Others across the Greek speaking world were aware of Pythagoras, and was the philosopher Xenophanes (zenAHfenes), born around 570 BCE, around twelves years younger than Pythagoras and with opposing ideas. Xenophanes was a native of Colophon, a Greek city in western Asia Minor. He is described in early life as having fled rather than live under Persian rule and as having been disgusted with the Greeks for their feeble resistance against the Persians. His disgust is described as having spread to his rejection of the the gods of Homer and Hesiod. He favored what he thought was reason rather than being guided in outlook by emotions or mere tradition. He took up in residence with other Greeks in the south of the Italian Peninsula, and there he became a became a celebrated philosopher.

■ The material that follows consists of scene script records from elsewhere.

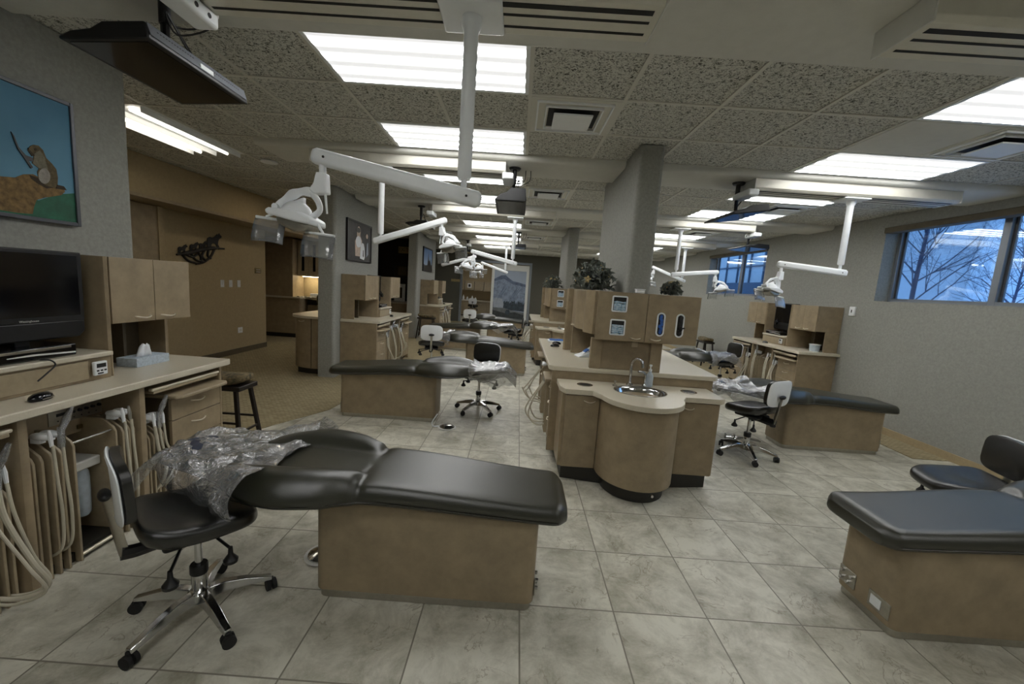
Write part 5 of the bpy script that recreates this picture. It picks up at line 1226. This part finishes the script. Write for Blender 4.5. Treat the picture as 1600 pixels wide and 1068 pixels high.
def tree(loc, label, h, seed, r0=.09):
    rnd = random.Random(seed); t = thing('bare_tree', label, 'tree', loc); trunk = B(); br = B()
    def grow(p, d, L_, r, depth, b):
        n = 4; pts = [p]; dd = d.copy()
        for i in range(n):
            dd = (dd+Vector((rnd.uniform(-.12, .12), rnd.uniform(-.12, .12), .04))).normalized(); pts.append(pts[-1]+dd*L_/n)
        b.tube(pts, [r*(1-.12*i) for i in range(n+1)], 5 if depth > 1 else 4)
        if depth == 0: return
        for i in range(rnd.choice((3, 4))):
            k = rnd.randint(1, n); a = rnd.uniform(0, 6.28); sp_ = rnd.uniform(.4, .8)
            o = dd.orthogonal().normalized(); o2 = dd.cross(o); nd = (dd+(o*math.cos(a)+o2*math.sin(a))*sp_).normalized()
            grow(pts[k], nd, L_*rnd.uniform(.55, .75), r*(1-.12*k)*.62, depth-1, br)
    p = Vector((0, 0, 0)); trunk.tube([(0, 0, 0), (0, .05, h*.35), (.05, 0, h*.7), (0, .1, h)], [r0, r0*.75, r0*.45, r0*.12], 7)
    trunk.build('trunk', 'bark', t)
    for i in range(24):
        z = h*(.24+.72*i/24); a = i*2.4; up_ = .75+.7*i/24
        grow(Vector((0, .03, z)), Vector((math.cos(a), math.sin(a), up_)).normalized(), h*(.30-.18*i/24), r0*.30*(1-.5*i/24), 4 if i < 16 else 3, br)
    br.build('branches', 'bark', t)
tree((11.0, 11.75, -.1), 'large bare tree in the left pane of the near window', 6.4, 3, .075)
tree((15.5, 13.2, -.1), 'smaller bare tree beside the mullion of the near window', 5.4, 8, .05)
tree((9.6, 7.4, -.1), 'bare tree in the right pane of the near window', 5.0, 12, .05)
t = thing('snowy_car', 'snow dusted parked car low in the near window', 'car', (22, 12.5, -.1)); B().prism([(-2.1, .3), (-2.1, .85), (-1.2, .95), (-.7, 1.45), (.9, 1.45), (1.5, .95), (2.2, .85), (2.2, .3)], 0, -.85, .85).build('body', 'bld2', t, bevel=.08)
for y in (-1.35, 1.35):
    for x in (-.86, .70): B().cyl((x, y, .34), (x+.16, y, .34), .34).build('wheel', 'rubber', t)
bx('windows', 'gloss_black', t, -.87, .87, -.6, .9, .98, 1.35, bevel=.02)
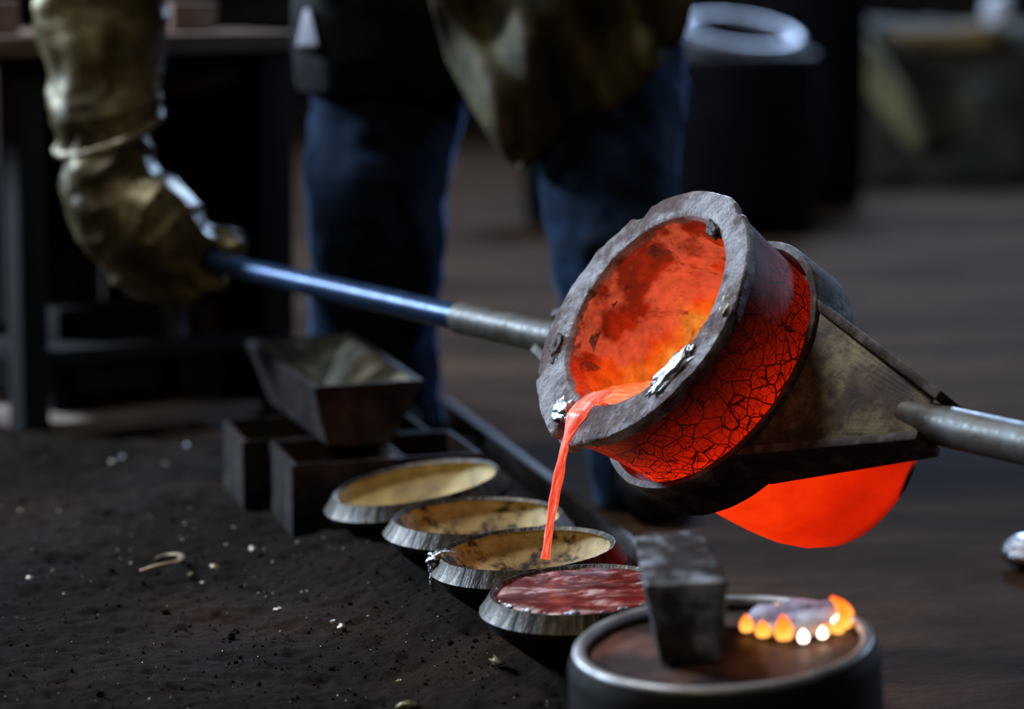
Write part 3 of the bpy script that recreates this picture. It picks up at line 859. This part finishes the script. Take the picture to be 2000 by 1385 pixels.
# burning slag cake
sc_ = on_drum(1556, 1205, 0.002)
bs = empty('burning_slag', mw=Matrix(((xa.x, ya.x, dn.x, sc_.x), (xa.y, ya.y, dn.y, sc_.y), (xa.z, ya.z, dn.z, sc_.z), (0, 0, 0, 1))))
tag(bs, 'round slag cake with small orange flames around its edge on the drum', 'slag')
Rs = 103/F*2.55
bm_obj('cake', lathe([(0, 0.006), (Rs*0.3, 0.006), (Rs*0.6, 0.0055), (Rs*0.85, 0.004), (Rs*0.97, 0.0), (Rs, -0.006), (0, -0.006)], 80, lambda r, z, a: (r+0.002*noise.noise(Vector((math.cos(a)*4, math.sin(a)*4, 0)))*(r/Rs), z+0.003*noise.fractal(Vector((r*40*math.cos(a), r*40*math.sin(a), 3)), 1, 2, 3))), M['ember_cake'], bs)
def flame(ang, r, h, wd, bend=0.0, white=False):
    pts = []; rad = []
    for i in range(9):
        t = i/8
        pts.append(Vector((bend*t*t, 0, h*t))); rad.append(max(0.0003, wd*math.sin(PI*min(1, (0.28+0.72*t)))**0.9))
    o = bm_obj('flame', tube(pts, rad, 12), M['flame_white' if white else 'flame'], bs)
    o.location = (r*math.cos(ang), r*math.sin(ang), -0.002)
    return o
for (px, py, h, wd, bend, wh) in [(1458, 1219, 0.015, 0.0062, 0, False), (1490, 1229, 0.014, 0.0068, 0, False), (1531, 1234, 0.022, 0.0080, 0, False),
                             (1569, 1240, 0.011, 0.0046, 0, True), (1606, 1232, 0.010, 0.004, 0, True), (1610, 1228, 0.010, 0.005, 0.0, False), (1636, 1222, 0.012, 0.006, 0.0, False),
                             (1650, 1212, 0.02, 0.006, -0.004, False), (1658, 1200, 0.024, 0.0055, -0.014, False), (1652, 1190, 0.018, 0.006, -0.014, False), (1517, 1178, 0.006, 0.003, 0, False), (1640, 1204, 0.010, 0.0045, 0, True), (1630, 1210, 0.008, 0.0045, 0, True)]:
    q = bs.matrix_world.inverted() @ on_drum(px, py, 0.006)
    flame(math.atan2(q.y, q.x), math.hypot(q.x, q.y), h, wd, bend, wh)

# ------------------------------------------------------------------ bits on the sand
def curl():
    pts = []
    for (px, py) in [(274, 1112), (292, 1110), (312, 1108), (332, 1107), (346, 1103), (355, 1093), (356, 1083), (346, 1076), (330, 1073), (314, 1074), (306, 1078)]:
        z = BED+0.012
        pts.append(G(px, py, z))
    for i, p in enumerate(pts): p.z = BED+0.010+0.006*math.sin(i*0.5)
    c = pts[5].copy()
    dens = []
    for a, b in zip(pts[:-1], pts[1:]):
        for k in range(5): dens.append(a.lerp(b, k/5)-c)
    dens.append(pts[-1]-c)
    for _ in range(4):
        dens = [dens[0]]+[(dens[i-1]+dens[i]*2+dens[i+1])/4 for i in range(1, len(dens)-1)]+[dens[-1]]
    nD = len(dens)
    o = bm_obj('metal_strip', tube(dens, [0.0038*(0.6+0.4*math.sin(PI*i/(nD-1))) for i in range(nD)], 12, [0.55]*nD), M['strip'])
    o.location = c
    tag(o, 'curled hook-shaped metal strip lying on the dark sand', 'strip')
curl()
frag = [(493, 1070, 9, 'pale', 'pale metal chip on the sand left of the far round mold'),
        (541, 1189, 9, 'pale', 'small pinkish chip standing in the sand, left of the two flat flakes'),
        (651, 1211, 7, 'pale', 'upper of the two flat white flakes on the sand'),
        (667, 1221, 9, 'pale', 'lower of the two flat white flakes on the sand'),
        (970, 1290, 14, 'crust_gold', 'greenish glassy crumb below the filled round mold'),
        (795, 1380, 20, 'crust_gold', 'large pale olive slag lump at the bottom edge of the photo'),
        (778, 1327, 6, 'crust_gold', 'small olive crumb above the lump at the bottom edge'),
        (372, 1120, 8, 'crust_gold', 'shiny golden crumb just right of the curled strip'),
        (396, 1135, 5, 'pale', 'tiny pale crumb right of the golden crumb by the curled strip'),
        (58, 1127, 8, 'pale', 'pale chip on the sand far left of the curled strip'),
        (103, 1110, 4, 'crust_gold', 'tiny golden crumb between the far left chip and the curled strip'),
        (420, 1105, 10, 'strip', 'brownish crumb on the sand between curled strip and box molds'),
        (221, 902, 9, 'pale', 'blurred whitish chip at the back of the sand, below the bench'),
        (240, 890, 7, 'silver', 'blurred bluish shiny bead at the back of the sand, below the bench'),
        (322, 906, 8, 'strip', 'blurred brownish crumb at the back of the sand, right of the bluish bead'),
        (364, 866, 6, 'silver', 'blurred grey bead at the far back of the sand, nearest the box molds'),
        (720, 1199, 3.5, 'pale', 'tiny white grain right of the two flat flakes')]
for k, (px, py, r, mt, lab) in enumerate(frag):
    q = G(px, py, BED); zz = bed_z(q.x, q.y); q = G(px, py, zz+0.003); q.z = zz+r*K*0.3
    o = lump('slag_fragment', q, r*K*0.8, M[mt], None, 2, 0.9, k*1.7, (1.2, 1.1, 0.7), (random.uniform(-.4, .4), random.uniform(-.4, .4), random.uniform(0, 6)))
    tag(o, lab, 'fragment', 'slag fragments on the sand')
MC = [(m[1].translation.x, m[1].translation.y) for m in (mA, mB, mC, mD)]
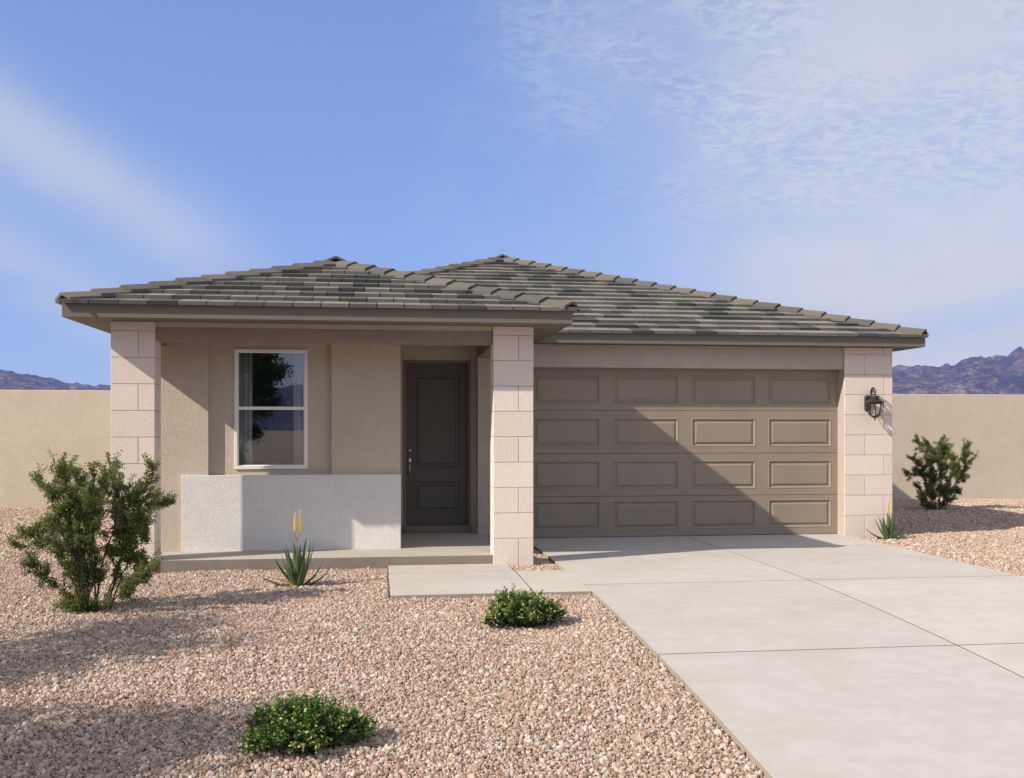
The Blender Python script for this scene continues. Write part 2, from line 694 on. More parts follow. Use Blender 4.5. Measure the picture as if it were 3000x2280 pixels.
def build_ground():
    xs = np.concatenate([[-3000, -1200, -400, -120, -50, -25], np.arange(-14, 22, .6), [25, 50, 120, 400, 1200, 3000]])
    ys = np.concatenate([[-3000, -1200, -400, -120, -50, -20, -8, -4], np.arange(-1.2, 26, .5), [30, 50, 120, 400, 1200, 3000]])
    V, F = [], []
    for y in ys:
        for x in xs:
            near = 1.0 if (-14 <= x <= 21 and 0 < y < 26) else 0.0
            V.append((x, y, gz(y) - GS - .012 + near * bumpy(x, y) * .7))
    nx = len(xs)
    for j in range(len(ys) - 1):
        for i in range(nx - 1):
            a = j * nx + i
            F.append((a, a + 1, a + nx + 1, a + nx))
    o = obj('ground', mesh('ground', V, F, 'ground', True))
    tag(o, 'pinkish tan gravel desert ground around the house', 'ground', None, 'structure')


build_ground()


def build_road():
    V, F = [], []
    xs = np.linspace(-150, 150, 61)
    for x in xs:
        for y, z in ((-10.4, -.90), (-6.0, -.86), (-1.6, -.90)):
            V.append((x, y, z))
    for i in range(60):
        for j in range(2):
            a = i * 3 + j
            F.append((a, a + 3, a + 4, a + 1))
    tag(obj('road', mesh('road', V, F, 'road')), 'grey asphalt street in front of the yard', 'road', None, 'structure')
    boxes('kerb', [(-150, XL - .02, -1.6, -1.42, -1.1, -.80), (XR + .02, 150, -1.6, -1.42, -1.1, -.80)], 'slab', None, .02)
    tag(bpy.data.objects['kerb'], 'pale concrete kerb along the street', 'kerb', None, 'structure')


build_road()


# ------------------------------------------------------------------ paving
def slab_mesh(name, x0, x1, y0, y1, mat, thick=.11, gap=.005, zfun=gz):
    x0, x1, y0, y1 = x0 + gap, x1 - gap, y0 + gap, y1 - gap
    ny = max(2, int((y1 - y0) / .35))
    ys = np.linspace(y0, y1, ny + 1)
    b = .0015
    V, F = [], []
    # ring profile per cross section: outer low, outer edge, bevel
    for j, y in enumerate(ys):
        z = zfun(y)
        V += [(x0, y, z - thick), (x0, y, z - b), (x0 + b, y, z), (x1 - b, y, z), (x1, y, z - b), (x1, y, z - thick)]
    for j in range(ny):
        for k in range(5):
            a = j * 6 + k
            F.append((a, a + 6, a + 7, a + 1))
    F.append((0, 1, 2, 3, 4, 5))
    a = ny * 6
    F.append((a + 5, a + 4, a + 3, a + 2, a + 1, a))
    me = mesh(name, V, F, mat)
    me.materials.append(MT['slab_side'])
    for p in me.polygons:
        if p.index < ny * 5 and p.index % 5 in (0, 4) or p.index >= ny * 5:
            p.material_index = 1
    return me


def build_paving():
    def filler(name, x0, x1, y0, y1, label, cat):
        ys = np.linspace(y0 + .014, y1 - .014, max(3, int((y1 - y0) / .35)))
        V, F = [], []
        for y in ys:
            V += [(x0 + .012, y, gz(y) - .0035), (x1 - .012, y, gz(y) - .0035), (x0 + .012, y, gz(y) - .2), (x1 - .012, y, gz(y) - .2)]
        for j in range(len(ys) - 1):
            a = j * 4
            F += [(a, a + 1, a + 5, a + 4), (a + 2, a, a + 4, a + 6), (a + 1, a + 3, a + 7, a + 5)]
        F += [(0, 2, 3, 1), (a + 4, a + 5, a + 7, a + 6)]
        return tag(obj(name, mesh(name, V, F, 'filler')), label, cat, None, 'structure')
    d = filler('driveway', XL, XR, -1.4, YJ[0], 'pale concrete driveway in large slabs leading to the garage', 'driveway')
    for j in range(len(YJ) - 1):
        for a, b in ((XL, XC), (XC, XR)):
            obj('concrete_slab', slab_mesh('driveway_slab', a, b, max(YJ[j + 1], -1.4), YJ[j], 'slab', gap=.009), d)
    w = filler('walkway', WX0, XL, WY0, WY1, 'short concrete walkway from driveway to porch step', 'walkway')
    for a, b, c, e in ((WX0, WXJ, WY0, WY1), (WXJ, XL + .008, WY0, WY1), (WX0, WXJ - .01, WY1, YP + .018)):
        obj('concrete_slab', slab_mesh('walkway_slab', a, b, c, e, 'slab', gap=.006), w)


build_paving()

# ------------------------------------------------------------------ house
house = thing('house', (2.4, 13.4, -.10), 'single storey tan stucco house with grey tile hip roofs and two-car garage', 'house')
ZS, ZF = 2.852, 3.010                       # soffit / fascia bottom, fascia top
YFP, XPL, XPR = YP - .40, -3.580, 2.341     # porch roof fascia
YFM, XMR = 14.752, 8.481                    # garage roof fascia
XML = -3.41
SL = CA = SA = 0.0


def set_pitch(v):
    global SL, CA, SA
    SL = v
    CA = 1 / math.sqrt(1 + v * v)
    SA = v * CA


YBACK = 31.0
HX0, HX1 = -3.13, 8.06                      # outer walls


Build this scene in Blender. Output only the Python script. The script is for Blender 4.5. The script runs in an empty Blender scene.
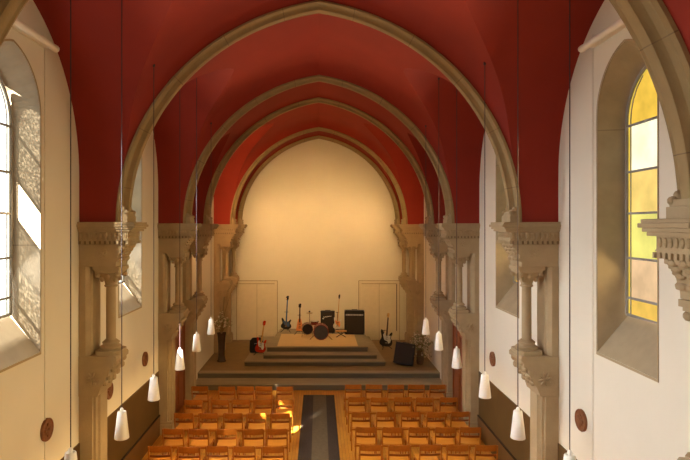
import bpy, bmesh, math, random
from math import sin, cos, pi, sqrt, asin, acos, radians as R
from mathutils import Vector, Matrix, noise
random.seed(7)
C = bpy.context.scene.collection
CAM = 4.75            # eye height above the nave floor
WX = 3.65             # half width of the room
SPR = 4.81            # springing height of the vault
YB = 21.35            # end wall
Y0 = -1.6             # rear wall

# ------------------------------------------------------------------ materials
def nodes(name):
    m = bpy.data.materials.new(name); m.use_nodes = True
    nt = m.node_tree; nt.nodes.clear()
    out = nt.nodes.new('ShaderNodeOutputMaterial')
    return m, nt, out
def mat(name, col, rough=.7, metal=0., var=.12, scale=6., bump=.0, bscale=40., col2=None, spec=.3, stretch=None):
    m, nt, out = nodes(name)
    p = nt.nodes.new('ShaderNodeBsdfPrincipled')
    p.inputs['Roughness'].default_value = rough; p.inputs['Metallic'].default_value = metal
    p.inputs['Specular IOR Level'].default_value = spec
    nt.links.new(p.outputs[0], out.inputs[0])
    tc = nt.nodes.new('ShaderNodeTexCoord')
    src = tc.outputs['Object']
    if stretch:
        mp = nt.nodes.new('ShaderNodeMapping'); mp.inputs['Scale'].default_value = stretch
        nt.links.new(src, mp.inputs[0]); src = mp.outputs[0]
    n = nt.nodes.new('ShaderNodeTexNoise'); n.inputs['Scale'].default_value = scale; n.inputs['Detail'].default_value = 5
    nt.links.new(src, n.inputs['Vector'])
    r = nt.nodes.new('ShaderNodeValToRGB')
    c2 = col2 or tuple(c*(1-var*2) for c in col)
    r.color_ramp.elements[0].position = .3; r.color_ramp.elements[1].position = .7
    r.color_ramp.elements[0].color = (*c2, 1); r.color_ramp.elements[1].color = (*col, 1)
    nt.links.new(n.outputs[0], r.inputs[0]); nt.links.new(r.outputs[0], p.inputs['Base Color'])
    if bump:
        n2 = nt.nodes.new('ShaderNodeTexNoise'); n2.inputs['Scale'].default_value = bscale; n2.inputs['Detail'].default_value = 4
        nt.links.new(src, n2.inputs['Vector'])
        b = nt.nodes.new('ShaderNodeBump'); b.inputs['Strength'].default_value = bump; b.inputs['Distance'].default_value = .02
        nt.links.new(n2.outputs[0], b.inputs['Height']); nt.links.new(b.outputs[0], p.inputs['Normal'])
    return m
def brickmat(name, c1, c2, mortar, w, h, rough=.5, msize=.004, rot=(0,0,0), bias=0., off=.5, grain=None):
    m, nt, out = nodes(name)
    p = nt.nodes.new('ShaderNodeBsdfPrincipled'); p.inputs['Roughness'].default_value = rough
    p.inputs['Specular IOR Level'].default_value = .3
    nt.links.new(p.outputs[0], out.inputs[0])
    tc = nt.nodes.new('ShaderNodeTexCoord'); mp = nt.nodes.new('ShaderNodeMapping'); mp.inputs['Rotation'].default_value = rot
    nt.links.new(tc.outputs['Object'], mp.inputs[0])
    b = nt.nodes.new('ShaderNodeTexBrick'); b.inputs['Scale'].default_value = 1
    b.inputs['Brick Width'].default_value = w; b.inputs['Row Height'].default_value = h; b.inputs['Mortar Size'].default_value = msize
    b.inputs['Color1'].default_value = (*c1, 1); b.inputs['Color2'].default_value = (*c2, 1); b.inputs['Mortar'].default_value = (*mortar, 1)
    b.offset = off; b.inputs['Bias'].default_value = bias
    nt.links.new(mp.outputs[0], b.inputs['Vector'])
    n = nt.nodes.new('ShaderNodeTexNoise'); n.inputs['Scale'].default_value = 5; n.inputs['Detail'].default_value = 6
    if grain:
        mp2 = nt.nodes.new('ShaderNodeMapping'); mp2.inputs['Scale'].default_value = grain
        nt.links.new(tc.outputs['Object'], mp2.inputs[0]); nt.links.new(mp2.outputs[0], n.inputs['Vector'])
    else: nt.links.new(tc.outputs['Object'], n.inputs['Vector'])
    mx = nt.nodes.new('ShaderNodeMix'); mx.data_type = 'RGBA'; mx.blend_type = 'MULTIPLY'; mx.inputs[0].default_value = .55
    nt.links.new(b.outputs[0], mx.inputs[6])
    rr = nt.nodes.new('ShaderNodeValToRGB'); rr.color_ramp.elements[0].color = (.72,.72,.72,1); rr.color_ramp.elements[0].position = .3; rr.color_ramp.elements[1].position = .65
    nt.links.new(n.outputs[0], rr.inputs[0]); nt.links.new(rr.outputs[0], mx.inputs[7]); nt.links.new(mx.outputs[2], p.inputs['Base Color'])
    return m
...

Xenophanes objected to mysticism and to divine revelations. He denounced the priests of the Dionysus movement as impostors. The gods of Homer, he said, teach theft, adultery and mutual deceit. He ridiculed seeing gods as human-like. Fragments of his writing follow:

fragment: "But mortals deem that the gods are begotten as they are, and have clothes like theirs, and voice and form."

fragment: "Yes, and if oxen and horses or lions had hands, and could paint with their hands, and produce works of art as men do, horses would paint the forms of the gods like horses, and oxen like oxen, and make their bodies in the image of their several kinds."

fragment: "The Ethiopians make their gods black and snub-nosed; the Thracians say theirs have blue eyes and red hair."

Xenophanes speculated – knowing that he was going beyond his ability to know. He speculated that the earth stretched infinitely in all directions, that the earth was infinitely deep and that air extended infinitely upwards. He imagined a god as a central force in the universe but not human-like in shape, thought or emotions: a god that is everywhere and everything, a god that is the whole universe, perhaps the primary source that Thales and Anaximander had spoken about. And, like pantheists of later times, his belief that god is nature and nature is god left him open to the charge that he believed in no god at all.